Something I think many gardeners in NW Florida do not take advantage of is our ability to garden in the winter.  Several of my favorite flowers are cool season annuals.  My neighborhood has a “yard of the month” program and it ends in November.  I was very surprised to hear of this and blurted out, “Well in my garden there is still plenty going on during those months.”  We are fortunate to plant things that grow in the spring up North, but do well in our climate in the winter. 

It seems to me the reason this feast of color is not enjoyed by more is due to the banishment of annuals in residential gardens.  I’ve heard it over and over through the years, “Oh, it’s an annual, no thanks.  I only plant perennials.”  In fact I may offend some of my garden friends by saying that I think that they are missing out. 

The reasons for giving annuals the boot is usually to do with money.  They feel like they spend so much money on the plants and they only last one season.  Also, I have heard complaints of not wanting the hassle of planting.  For this several gardeners have made annuals outcasts.
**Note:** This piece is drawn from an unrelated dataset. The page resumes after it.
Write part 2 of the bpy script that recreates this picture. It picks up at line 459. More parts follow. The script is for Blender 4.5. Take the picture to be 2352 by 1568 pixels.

I still plant annuals every season without fail.  However, I save a great deal of money by buying seeds.  Most all annuals germinate easily and grow very quickly.  It’s also a delight to watch them grow from tiny seedlings to mature plants.  Also, in every garden there should be a balance of annuals, perennials, shrubs, and trees.  Many people make the mistake by planting nothing but annuals in their gardens because they have color for long periods of time.  Cottage gardening is all about learning how to retain color all year by understanding when certain plants bloom and plugging in with annuals.  Lastly, everyone should make time to dig in the dirt at the beginning of every season.  I would go crazy if I didn’t have something new to plant.  That is the joy of gardening! 

So what should you plant in the fall to keep you colorful all winter long?  Snapdragons are always welcome in my garden.

Of course Pansies with their sweet faces should be included.  These flowers can withstand the coldest temperatures. 

Sweet smelling alyssum can usually be found cascading out of a pot or used as edging. 

Pansy’s smaller cousin Johnny Jump Up can be found peeking its little face up from the ground. 

A lesser known flower that has amazing scent in pretty pastels is Nemesia. 

This next flower is what I think of as our winter Marigold called Calendula. 

I most certainly could not forget the flower that can be thrown in with your salad…Nasturtiums. 

How could anyone want to miss out on all of these astounding winter annuals?  Take this beautiful time of year as an opportunity to get out in the garden and plant these beauties.  Welcome them back into your garden and relieve them of their long banishment.